Le 21 mars 2016, les juges de la CPI ont jugé Jean-Pierre Bemba coupable de viol, de meurtre et de pillages, aux termes du principe juridique de « responsabilité de commandement ». Le 21 juin, la Cour l’a condamné à 18 ans de prison. En septembre, les avocats de Jean-Pierre Bemba ont fait appel. La Procureure, qui avait requis une peine de 25 ans, a indiqué que son bureau ferait appel de la sentence pour qu’elle « reflète intégralement la culpabilité de Bemba ». Le 19 octobre, les juges de la CPI ont jugé Jean-Pierre Bemba et quatre complices coupables de subornation de témoins, après qu’ils aient tenté d’acheter des témoins.

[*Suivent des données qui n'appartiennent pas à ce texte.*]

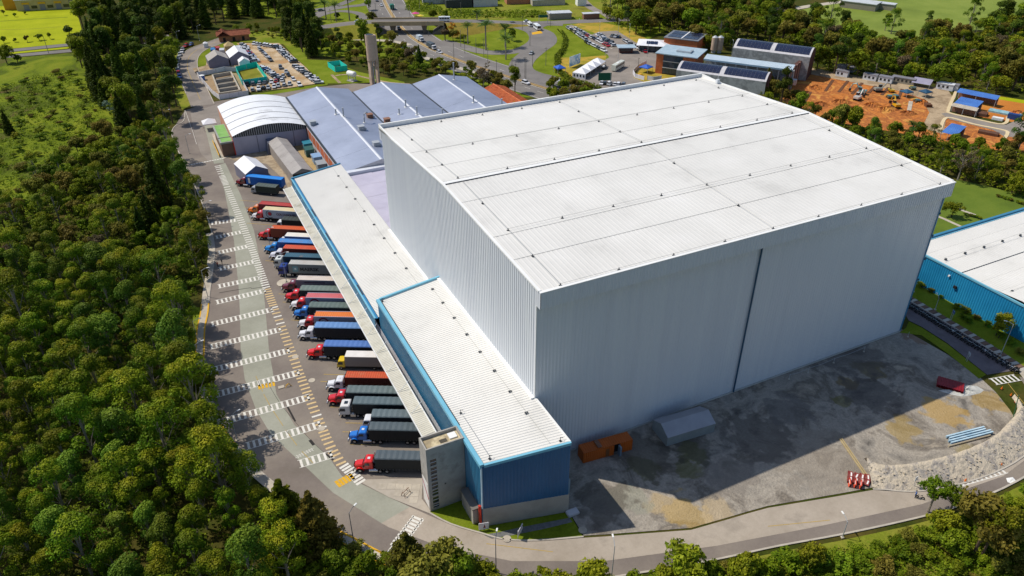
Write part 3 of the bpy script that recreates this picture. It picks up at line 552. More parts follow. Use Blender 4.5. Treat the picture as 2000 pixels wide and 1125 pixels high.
MB().box(.25, .25, TH - .9, TW - .25, TD - .25, TH - .6).build('roof', m_screed, st); MB().box(4.9, 1.2, TH - .6, 6.3, 2.6, TH - .35).build('roof_hatch', m_flash, st); MB().box(3.1, 1.0, TH - .6, 4.4, 1.9, TH - .57).build('roof_puddle', mat('wet_dark', '4a4438', rough=.5), st)
MB().box(3.0, -.06, 5.6, 3.25, -.002, 5.85).build('wall_lamp', m_dark, st)
MB().box(-.05, .35, .5, -.01, 3.0, 6.6).build('sign_panel', mat('sign_white', ['d8d6d2', 'e4e2de'], .6, .5), st)
MB().add([(-.07, 3.0, 5.4), (-.07, 3.0, 5.9), (-.07, .35, 3.2), (-.07, .35, 2.6)], [(0, 1, 2, 3)]).build('sign_stripe', mat('sign_crimson', 'b0304e', rough=.5), st)
# low annex
la = thing('low_annex', 'long low white-roofed loading building with blue fascia behind the parked trucks', 'building')
def zl(x): return 9.9 + (x + 15.6) * 2.1 / 15.6
mb = MB().rib((-15.0, 132.8, 9.9), (0, -1, 0), 132.8 - 47.1, (15.0, 0, 2.05), (0, 0, 1), .62, .07, duty=.55); mb.build('roof_sheet', m_roof, la)
MB().rib((-15.9, 133, 7.0), (0, -1, 0), 86, (0, 0, 2.75), (-1, 0, 0), .6, .05).build('fascia', m_gut, la)
MB().box(-16.0, 47, 9.76, -15.62, 133.2, 9.98).build('gutter_lip', m_cyan, la); MB().box(-15.61, 47.1, 9.6, -15.05, 133, 9.78).build('gutter', mat('gutter_mid', ['2a7aa8', '327fae'], .4, .5), la)
mb = MB()
for y in (58, 66, 88, 104): mb.box(-15.5, y, 9.785, -15.15, y + 5, 9.80)
mb.build('gutter_stain', m_dark, la)
coping(MB(), (-15.9, 133.1, 9.9), (0, 133.1, zl(0)), .5, -.5, .3).build('coping', m_gut, la)
coping(MB(), (-.45, 47.3, zl(-.3) + .05), (-.45, 83, zl(-.3) + .05), .7, -.3, .18).build('wall_flashing', m_flash, la)
MB().rib((0.0, 132.8, 0), (0, -1, 0), 86, (0, 0, 12), (1, 0, 0), .9, .05).build('wall', m_clad, la)
MB().rib((-15.0, 133, 0), (0, -1, 0), 133 - 1.2, (0, 0, 7.3), (-1, 0, 0), 1., .05).build('wall', m_clad, la)
MB().rib((0, 133, 0), (-1, 0, 0), 15, (0, 0, 9.6), (0, 1, 0), 1., .05).build('wall', m_gut, la)
for y in (124.6, 115.4, 106.3, 97.3, 88.2, 79.5, 70.6, 62.1, 53.5): MB().box(-3.3, y - .2, zl(-3) + .06, -2.7, y + .2, zl(-3) + .25).build('roof_anchor', m_dark, la)
MB().tube([(-3, 131, zl(-3) + .3), (-3, 49, zl(-3) + .3)], .03, 4).build('safety_line', MATS['steel_wire'], la)
cn = thing('dock_canopy', 'pale ribbed canopy running the length of the loading docks', 'canopy')
y = 133.4
while y > 9:
    e = max(8.6, y - 7.3); MB().rib((-18.75, y - .03, 6.9), (0, -1, 0), y - e - .06, (2.7, 0, .35), (0, 0, 1), .5, .05, duty=.55).build('canopy_sheet', m_tan2, cn); y = e
MB().box(-18.85, 8.5, 6.65, -18.7, 133.5, 6.98).build('canopy_edge', m_flash, cn); MB().box(-16.2, 8.5, 7.2, -16.0, 133.5, 7.35).build('back_flashing', m_flash, cn)
y = 126
while y > 12:
    MB().tube([(-15.9, y, 9.3), (-18.4, y - .2, 7.0)], .05, 5).build('tie_rod', m_clad, cn); MB().box(-18.2, y - .3, 6.3, -16, y - .1, 6.85).build('bracket', m_dark, cn); y -= 7.3

# ------------------------------------------------------------------ sheds with grey roofs, brick wall
m_shed = mat('silver_roof_coat', ['929aac', '9da5b8', 'a8b0c2'], .08, .5, .55, bump=.05, bscale=.5, detail=8); m_shedw = mat('painted_cap', ['c5c9d2', 'd2d6de'], .4, .6)
m_brick = mat('brick_orange', ['a3512c', 'b45d34', 'c0683c'], .8, .85, bump=.15, bscale=6); m_ltrim = mat('pale_wall', ['b5b3b6', 'c2c0c2', 'a8a6a8'], .4, .8, detail=7)
def shed(x0, x1, y0, y1, ze, zr, label):
    t = thing('gable_shed', label, 'shed', group='grey gabled factory sheds'); xr = (x0 + x1) / 2
    for a, b, za, zb in ((x0, xr, ze, zr), (xr, x1, zr, ze)):
        n = 7
        for i in range(n):
            q0 = y0 + (y1 - y0) * i / n; q1 = y0 + (y1 - y0) * (i + 1) / n; l_ = .012 * (i % 2)
            MB().rib((a, q0 + .02, za + l_), (0, 1, 0), q1 - q0 - .04, (b - a, 0, zb - za), (0, 0, 1), 1.1, .03, duty=.8).build('roof_panel', m_shed, t)
    MB().extr([(xr - .5, zr - .05), (xr, zr + .16), (xr + .5, zr - .05)], 'y', y0, y1).build('ridge_cap', m_shedw, t)
    for y in (y0 + .1, y1 - .2): MB().extr([(x0, 0), (x1, 0), (x1, ze - .1), (xr, zr - .1), (x0, ze - .1)], 'y', y, y + .2).build('gable_wall', m_ltrim, t)
    MB().box(x0 - .1, y0, ze - .5, x0 + .45, y1, ze + .16).build('valley_gutter', m_dark, t); return t
s1 = shed(.8, 27., 134.5, 221.5, 8., 10.5, 'first grey gabled factory shed beside the arched hall'); shed(27.1, 53., 88., 216., 8., 10.6, 'middle grey gabled factory shed of the three'); shed(53.1, 79., 90., 215.5, 8., 10.6, 'far grey gabled factory shed next to the tiled roof')
MB().box(.8, 134.5, 0, 1.0, 186, 3.2).box(.8, 134.5, 6.6, 1.0, 186, 7.9).build('wall', m_ltrim, s1); k = 0
for y in range(136, 186, 6): MB().box(.78, y, 3.2, 1.02, y + 5.6, 6.6).build('brick_panel', m_brick, s1); MB().box(.7, y - .4, 3.2, 1.04, y, 6.6).build('pilaster', m_ltrim, s1)
f2 = thing('flat_shed', 'lower lilac grey roof between the annex and the warehouse', 'shed')
MB().box(.8, 87, 0, 26.9, 132.5, 7.6).build('wall', m_ltrim, f2)
for i in range(5):
    for j in range(3): MB().rib((1 + j * 8.6, 87.2 + i * 9.05, 7.62 + .01 * ((i + j) % 2)), (0, 1, 0), 8.95, (8.5, 0, .12), (0, 0, 1), 1.1, .03, duty=.8).build('roof_panel', mat('lilac_roof', ['aca8ba', 'b7b3c4', 'c0bccc'], .1, .6, detail=7), f2)
MB().box(.8, 132.5, 0, 26.9, 134.4, 8.7).build('parapet', m_shedw, f2)
# roof fittings
m_vent = mat('galvanised', ['a9adb0', 'b8bcbf'], .8, .45, .3); m_brown = mat('old_brick_stack', ['7d5a48', '8f6a56'], 1.5, .85)
def zs_(x):
    for a, b in ((.8, 27.), (27.1, 53.), (53.1, 79.)):
        if a <= x <= b: return 10.5 - abs(x - (a + b) / 2) * 2.5 / 13
    return 8
def fit(name, u, v, label, kind, h):
    g = G(u, v, 9.3); z = zs_(g.x); t = thing(name, label, 'vent' if kind != 'pipe' else 'flue', (g.x, g.y, z - .25), 0, 'roof fittings of the grey sheds')
    if kind == 'pipe': MB().cyl(0, 0, 0, h, .28, 10).build('flue_pipe', m_vent, t); MB().cyl(0, 0, h, h + .12, .4, 10).build('cap', m_vent, t); MB().box(-.6, -.6, .1, .6, .6, .42).build('collar', m_flash, t)
    elif kind == 'bend': MB().tube([(0, 0, 0), (0, 0, h * .7), (.2, .2, h), (1.2, 1.2, h + .3), (1.9, 1.9, h - .2)], .26, 10).build('flue_pipe', m_vent, t); MB().box(-.5, -.5, .1, .5, .5, .42).build('collar', m_flash, t)
    else: MB().box(-1, -1, .1, 1, 1, h).build('housing', m_brown if kind == 'brick' else m_vent, t); MB().box(-1.2, -1.2, h, 1.2, 1.2, h + .15).build('cap', m_brown if kind == 'brick' else m_vent, t); MB().cyl(1.3, -.2, .2, .8, .6, 10).build('side_fan', m_vent, t)
fit('roof_vent_box', 611, 239, 'square metal vent box low on the first grey roof', 'box', 1.7); fit('flue', 657, 228, 'twin-height metal flue by the ridge of the first shed', 'pipe', 2.2); fit('flue', 672, 234, 'tall flue on the ridge of the first shed', 'pipe', 3.6)
fit('flue', 712, 240, 'bent flue pipe on the shaded slope of the first shed', 'bend', 3.4); fit('roof_vent_box', 722, 226, 'brown vent box in the valley behind the bent flue', 'brick', 1.6); fit('roof_vent_box', 706, 257, 'metal vent box on the ridge nearest the warehouse corner', 'box', 1.6)
fit('roof_vent_box', 735, 288, 'metal vent box on the ridge beside the great wall', 'box', 1.5); fit('roof_vent_box', 756, 236, 'brown brick vent stack on the middle grey roof', 'brick', 2.2); fit('flue', 780, 224, 'cowled flue on the middle grey roof', 'pipe', 2.4); fit('flue', 793, 214, 'slim flue on the ridge of the middle shed', 'pipe', 3.2)
fit('flue', 815, 230, 'slim flue just behind the white parapet', 'pipe', 3.4); fit('flue', 925, 205, 'slim flue on the ridge of the far shed', 'pipe', 3.0); fit('flue', 864, 224, 'short flue in the far valley behind the parapet', 'pipe', 3.0); fit('flue', 897, 221, 'squat cowled vent on the far grey roof', 'pipe', 1.4); fit('flue', 980, 205, 'pair-height flue at the end of the far shed', 'pipe', 3.2)
fit('flue', 887, 158, 'tall white chimney beyond the far grey shed', 'pipe', 7.5)
tr = thing('tile_roof_building', 'long low building with orange clay tile roof beyond the sheds', 'building', (81, 158, 0), 0)
MB().box(0, 0, 0, 11, 46, 5).build('wall', m_ltrim, tr)
m_clay = mat('clay_tile', ['a8502e', 'bb6238', 'c87244', '96462a'], .6, .85, detail=8)
MB().rib((-.4, 0, 5), (0, 1, 0), 46, (6, 0, 1.8), (0, 0, 1), .5, .1).build('roof_slope', m_clay, tr); MB().rib((11.4, 0, 5), (0, 1, 0), 46, (-5.8, 0, 1.8), (0, 0, 1), .5, .1).build('roof_slope', m_clay, tr); MB().tube([(5.6, 0, 6.85), (5.6, 46, 6.85)], .3, 6).build('ridge', m_clay, tr)
MB().box(-1.6, 2, 0, -.5, 44, 4.6).build('pipe_rack', m_flash, tr); MB().tube([(-1, 12, 3), (-1, 12, 10)], .18, 6).build('yellow_post', m_yel, tr)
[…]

Principaux acteurs internationaux

La France a entamé le retrait de ses forces de maintien de la paix en octobre. Elle devrait garder environ 300 soldats dans le pays.

Lors de la Conférence internationale de Bruxelles pour la République centrafricaine, le 17 novembre, l’Union européenne, principal bailleur du pays, s’est engagée à verser 409 millions d’euros (450 millions de dollars US) sur cinq ans pour les efforts de réconciliation, de développement et l’aide humanitaire. L’ensemble des dons promis lors de la conférence a atteint 2,06 milliards d’euros au total (2,28 milliards de dollars).

En 2016, les États-Unis ont apporté 95 millions de dollars d’aide humanitaire (soit 88 millions d’euros). La totalité de la réponse humanitaire n’a permis de couvrir que 32,2 pour cent des besoins financiers du pays. Les Pays-Bas, les États-Unis et l’ONU étaient les principaux bailleurs de la Cour pénale spéciale, mais le budget sur cinq ans de cette instance n’était toujours que partiellement assuré.

En avril, l’UE a autorisé la mise en place d’une mission de formation militaire, l’EUTM RCA, opérationnelle pour une période initiale de deux ans, afin de former deux bataillons de l’armée nationale. En août, l’armée ougandaise a entamé le retrait de ses troupes engagées dans une offensive coordonnée par l’UA contre la LRA, au sud-est. A l’heure de la rédaction de ce chaptire, les États-Unis avaient décidé de poursuivre leurs opérations contre la LRA dans le pays.